:: To do ::
Reproduce, word for word, the span of lines starting at the line holding "Write a Blender" and ending at the line holding "rad = math.radians". Omit every picture.
★ ★ ★ ★
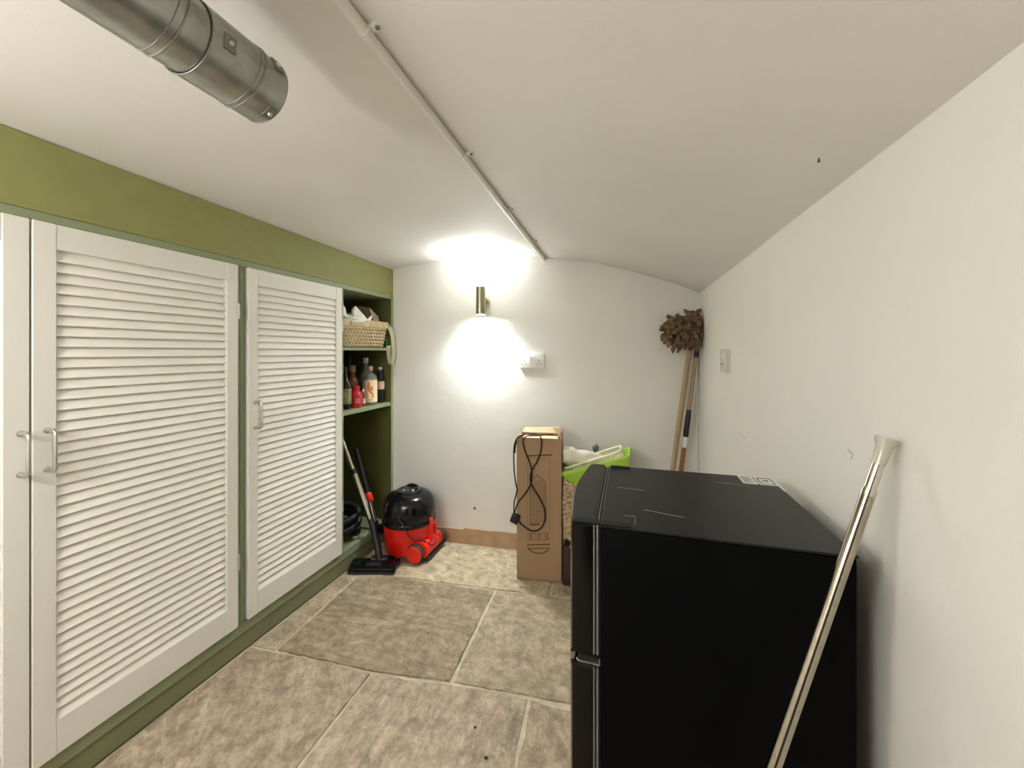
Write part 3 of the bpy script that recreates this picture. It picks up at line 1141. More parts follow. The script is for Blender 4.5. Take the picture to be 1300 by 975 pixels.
prism(bm, [(0.196, 1.006, FTOP - 0.0002), (0.222, 0.999, FTOP - 0.0002), (0.228, 1.003, FTOP - 0.0002), (0.208, 1.009, FTOP - 0.0002)], (0, 0, 0.0006))
obj('scratch', bm, 'scuff', FR)


def sticker(x0, x1, y0, y1, bars, frame_):
    bm = B()
    box(bm, (x0, y0, FTOP - 0.0002), (x1, y1, FTOP + 0.0006))
    st = obj('sticker', bm, 'sticker', FR, label='white printed label on the fridge top')
    bm = B()
    if bars:
        for k in range(6):
            yy = y0 + 0.008 + k * (y1 - y0 - 0.014) / 5.5
            box(bm, (x0 + 0.004, yy, FTOP + 0.0005), (x1 - (0.004 if k % 2 else 0.010), yy + 0.0025, FTOP + 0.0008))
    if frame_:
        for a, b, c, d in ((x0 + .004, x1 - .004, y1 - .012, y1 - .007), (x0 + .004, x1 - .004, y0 + .006, y0 + .009), (x0 + .004, x0 + .0065, y0 + .006, y1 - .007), (x1 - .0065, x1 - .004, y0 + .006, y1 - .007)):
            box(bm, (a, c, FTOP + 0.0005), (b, d, FTOP + 0.0008))
        box(bm, (x0 + .012, y0 + .026, FTOP + 0.0005), (x1 - .012, y0 + .034, FTOP + 0.0008))
    obj('print', bm, 'ink_black', st, kind='stuff')


sticker(0.254, 0.285, 1.014, 1.071, True, False)
sticker(0.288, 0.325, 1.014, 1.071, False, True)
bm = B()
box(bm, (0.3235, 0.98, FTOP - 0.004), (0.3278, 1.065, FTOP + 0.0004))
obj('edge_tape', bm, 'sticker', FR)

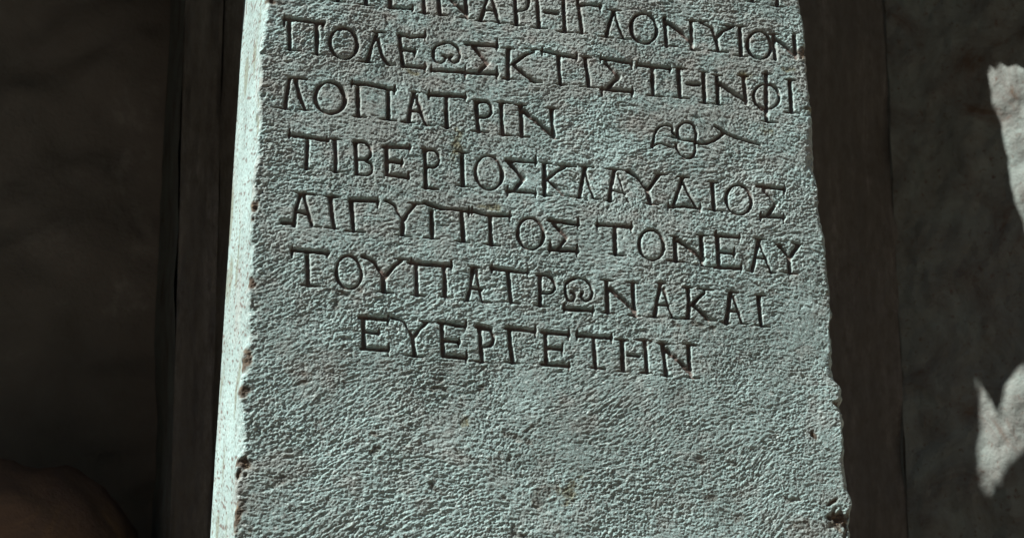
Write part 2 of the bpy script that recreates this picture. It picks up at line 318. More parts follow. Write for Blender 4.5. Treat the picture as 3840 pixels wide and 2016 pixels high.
# ------------------------------------------------------------------ slab surface maps (regular fine grid in slab metres)
STEP = 0.00085
px_m = 0.5 * (np.subtract(*slab_st([2500, 1500], [1008, 1008])[0]) / 1000 + 0) * 2   # metres per photo px at the centre
S0, S1 = -0.50, 0.56
T0, T1 = -0.52, 0.62
ns = int((S1 - S0) / STEP); ntt = int((T1 - T0) / STEP)
gs = S0 + np.arange(ns) * STEP; gt = T0 + np.arange(ntt) * STEP
shape = (ntt, ns)
PXM = abs(px_m)

def st_pts(pts):
    a = np.array(pts, float); s, t = slab_st(a[:, 0], a[:, 1]); return s, t

GR = np.zeros(shape)              # groove depth profile 0..1
dvar = 1 + 0.16 * blur_noise(shape, 14, 14, 0, 9) + 0.10 * blur_noise(shape, 4, 4, 0, 10)
GD = np.zeros(shape)              # groove depth in metres
LID = np.full(shape, -1, int)
warp = blur_noise(shape, 7, 7, 0, 5) * 0.00030 + blur_noise(shape, 2.0, 2.0, 0, 6) * 0.00018
for li, (nm, line, blk, txt) in enumerate(TEXT):
    segs = parse(blk, txt)
    best = None
    ax, ay = slab_st([q[0] for q in segs], [q[1] for q in segs]); bx, by = slab_st([q[2] for q in segs], [q[3] for q in segs])
    i0 = max(0, int((min(ax.min(), bx.min()) - 0.012 - S0) / STEP)); i1 = min(ns, int((max(ax.max(), bx.max()) + 0.012 - S0) / STEP))
    j0 = max(0, int((min(ay.min(), by.min()) - 0.012 - T0) / STEP)); j1 = min(ntt, int((max(ay.max(), by.max()) + 0.012 - T0) / STEP))
    if j1 <= j0: continue
    X, Y = np.meshgrid(gs[i0:i1], gt[j0:j1]); wp = warp[j0:j1, i0:i1]
    prof = np.zeros_like(X); dep = np.zeros_like(X)
    for q, (a, b, c_, d_) in enumerate(zip(ax, ay, bx, by)):
        wa, wb = segs[q][4] * PXM, segs[q][5] * PXM
        vx, vy = c_ - a, d_ - b; L2 = vx * vx + vy * vy + 1e-12
        tt = np.clip(((X - a) * vx + (Y - b) * vy) / L2, 0, 1)
        dist = np.hypot(X - a - tt * vx, Y - b - tt * vy) + wp
        ww = wa + (wb - wa) * tt
        r = np.clip(dist / ww, 0, None)
        p = np.where(r < 1, 1 - r ** 3.6, 0)
        dd = p * (0.0014 + 1.35 * ww) + 0.00022 * (1 - sstep(0.9, 1.3, r))
        dd = dd * dvar[j0:j1, i0:i1] * 0.9
        prof = np.maximum(prof, p); dep = np.maximum(dep, dd)
    sub = GD[j0:j1, i0:i1]; m = dep > sub
    LID[j0:j1, i0:i1] = np.where(m & (prof > 0.02), li, LID[j0:j1, i0:i1])
    GD[j0:j1, i0:i1] = np.maximum(sub, dep); GR[j0:j1, i0:i1] = np.maximum(GR[j0:j1, i0:i1], prof)

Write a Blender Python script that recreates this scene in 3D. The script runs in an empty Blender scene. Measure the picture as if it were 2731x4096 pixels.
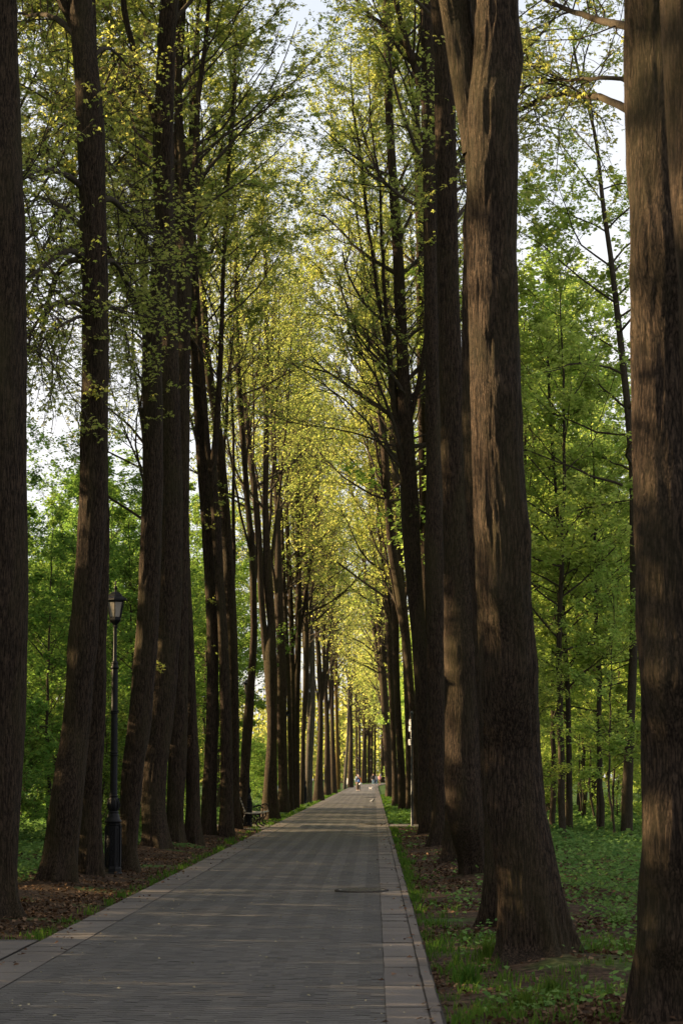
import bpy, math, random
import numpy as np
from mathutils import Vector, Matrix

S = bpy.context.scene
COL = S.collection
rad = math.radians

# ------------------------------------------------------------------ camera
F = 85.0 / 24.0 * 2731.0            # focal length in photo pixels
CX, CY = 1365.5, 2048.0
VPX, HY = 1497.0, 3100.0            # where the path vanishes, horizon
PITCH = math.atan((HY - CY) / F)
YAW = math.atan((VPX - CX) / (F / math.cos(PITCH)))
EYE = Vector((0.0, 0.0, 1.65))
ROT = Matrix.Rotation(YAW, 3, 'Z') @ Matrix.Rotation(math.pi / 2 + PITCH, 3, 'X')
cam = bpy.data.cameras.new("camera")
cam.sensor_fit = 'HORIZONTAL'
cam.sensor_width = 24.0
cam.lens = 85.0
cam.clip_end = 3000
cam.dof.use_dof = True
cam.dof.focus_distance = 45.0
cam.dof.aperture_fstop = 7.0
camo = bpy.data.objects.new("camera", cam)
COL.objects.link(camo)
camo.location = EYE
camo.rotation_euler = ROT.to_euler()
S.camera = camo


def ray(x, y):
    return ROT @ Vector((x - CX, CY - y, -F))


def ground(x, y):
    d = ray(x, y)
    t = -EYE.z / d.z
    return EYE + d * t


def atY(x, y, Y):
    d = ray(x, y)
    return EYE + d * (Y / d.y)


# ------------------------------------------------------------------ helpers
def tag(o, label=None, cat=None, group=None, kind=None):
    if label: o["label"] = label
    if cat: o["category"] = cat
    if group: o["group"] = group
    if kind: o["kind"] = kind
    return o


def link(o, parent=None):
    COL.objects.link(o)
    if parent is not None:
        o.parent = parent
    return o


def empty(name, loc, rz=0.0):
    o = bpy.data.objects.new(name, None)
    o.empty_display_size = 0.3
    COL.objects.link(o)
    o.location = loc
    o.rotation_euler = (0, 0, rz)
    return o


def mesh_np(name, V, FQ, mats, smooth=True, tint=None, midx=None, k=4):
    """V (n,3), FQ (m,k) faces with k corners"""
    V = np.asarray(V, dtype=np.float32)
    FQ = np.asarray(FQ, dtype=np.int32)
    me = bpy.data.meshes.new(name)
    me.vertices.add(len(V))
    me.vertices.foreach_set("co", V.ravel())
    m = len(FQ)
    me.loops.add(m * k)
    me.loops.foreach_set("vertex_index", FQ.ravel())
    me.polygons.add(m)
    me.polygons.foreach_set("loop_start", np.arange(0, m * k, k, dtype=np.int32))
    me.polygons.foreach_set("use_smooth", np.full(m, smooth, dtype=bool))
    if midx is not None:
        me.polygons.foreach_set("material_index", np.asarray(midx, dtype=np.int32))
    if tint is not None:
        a = me.attributes.new("tint", 'FLOAT', 'FACE')
        a.data.foreach_set("value", np.asarray(tint, dtype=np.float32))
    if not isinstance(mats, (list, tuple)):
        mats = [mats]
    for mm in mats:
        me.materials.append(mm)
    me.update(calc_edges=True)
    return me


def obj_np(name, V, FQ, mats, parent=None, **kw):
    o = bpy.data.objects.new(name, mesh_np(name, V, FQ, mats, **kw))
    return link(o, parent)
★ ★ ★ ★
:: Final result ::
Write a Blender Python script that recreates this scene in 3D. The script runs in an empty Blender scene. Measure the picture as if it were 2731x4096 pixels.
import bpy, math, random
import numpy as np
from mathutils import Vector, Matrix

S = bpy.context.scene
COL = S.collection
rad = math.radians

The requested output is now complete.